Immediately, we ran to Gwen’s office getting signs and other
materials needed for the event. While some of the personalities associated with
politics had burnt me out, I missed the excitement and the feeling that I was
doing something important. I missed actively engaging in agit prop performance.
I missed being with other young people who wanted to change the world. I missed
helping others.
We immediately set up at the venue and a patron at the bar
was helpful. He admitted he was a Republican but a nice guy. And of course he
used it as an excuse to hit on us. HAHAAHAHH!
The event began and people came in. Locals involved in
Democratic politics greeted us and I began to talk, making new friends. Some
were lawyers and other professionals long since affiliated with the party.
Others were running for office or were currently in office offering Gwen their
support and love. And some were Young Democrats, active with the party who
wanted to shepherd their cause to new lengths and breathe new life into the
disorganized party that fell apart as it was divided between the support of
Clinton and Sanders. And then there was Gwen’s dad. Yes, he had to come. You
always do when your kid is running for office.

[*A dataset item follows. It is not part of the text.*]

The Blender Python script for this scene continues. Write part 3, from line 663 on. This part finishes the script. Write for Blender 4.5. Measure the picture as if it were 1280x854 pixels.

It was finally time for me to go on.
I got up and started. I talked about the RNC and the whole
room was glued to each word I said. Then I began my schtick. Okay, and then
Donald J. Tramp came out.
Blamo!
It was suddenly like I was back in Cleveland. I was having a
ton of fun. I remembered that I enjoyed being onstage and loved making people
laugh. But more than anything, I also kind of like making fun of the president.
As each joke got a laugh, my blues began to melt away like a popsicle that had
spent too much time in the sun.
I was going to be alright.
I was going to be okay
Gwen was running for office Gosh darn it and she was going
for the gold. I was there for the Democratic party, but more importantly, I was
there for my friend. I was also there for a cause I believed in.
After my show, I spoke to the young Dems about the election.
A wise man once said there are three levels of conversation. There is the
lowest where you discuss others. Then there is the second where you discuss
events. Then there is the third where you discuss ideas. I was discussing ideas
and making new friends.
Did I mention the mayor of Yonkers liked my set?
Yeah, life is good. Now this September vote Gwen Dean.